Rear diff: About the easiest one to service of anything in drivetrain, and it gets noisy if anything much goes wrong. I do them by 100K miles. An hour or so work.

Torsen (mid diff) and front diff: While I have done some, honestly unless you really know what you are doing, I would skip absent a leak. Front diff is often hard to even reach fill port--never open a diff drain port until you have opened the fill port... Some ZF's use common fluid with center diff but not others; manual gets into that sort of detail. Also close to statistically zero front diff fail posts on any of the board I have been on for 15+ years now (5, 6 and 8 speeds). Torsen is tricky both to simply drain it on various of them, and then most probably don't understand the friction modifier used by ZF. Probably more end up subtly screwed up where the benefits of Torsen get undone than are helped. In general, my sense of 20 years of quattros across 5 of them is that for front and mid diff, most of the (occasional) issues are just seals, most commonly rear tail and not so much I hear of at that in last 10 years.

P/S: not mentioned, and both my Audi's have electric racks now anyway. Few deal with it when it is the older hydraulic fluid, and it is often hard to even get out except if a hose fails anyway. Given the frankly Rube Goldberg shaft drive set up a lot of Audi FSI motors use now for auxiliary pumps, anything in that shaft drive related set up that fails now costs a bunch more labor (plus the part) to deal with. Electric racks have their feel criticisms, but not sorry to see what tended to be a painful Audi repair area at higher miles go away. Electric rack is pricy, but way more bolt in bolt out from what I see than the old racks hopelessly buried on top of drivetrain right at firewall. Hoses on rack side are no fun either.
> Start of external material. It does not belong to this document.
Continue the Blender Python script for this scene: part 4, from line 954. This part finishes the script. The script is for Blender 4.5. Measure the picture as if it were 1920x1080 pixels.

A/C (also not mentioned): No special service besides the interior dust and pollen filter. But the nature of the system with low fill capacity in the Eco- era is it is more vulnerable to bigger issues with relatively small amounts of refrigerant loss. Expect it may well need a recharge by 7-10 years. Air will suddenly feel more humid, more musty and slower to cool by summer as it reaches the tipping point to needing it done. Forget the magic can store shelf stuff unless you want to risk a four digit compressor job. The equipment is standardized, so indy shops can do it. Fill is by weight, so the key to good service is for shop to first evacuate, and then refill to spec. I doubt anyone ever does it except when it craps out, and then a lot of now second, third or even fourth owners seem to cheap out with the can stuff and roll the dice.

Last edited by MP4.2+6.0; 04-22-2019 at 08:02 AM.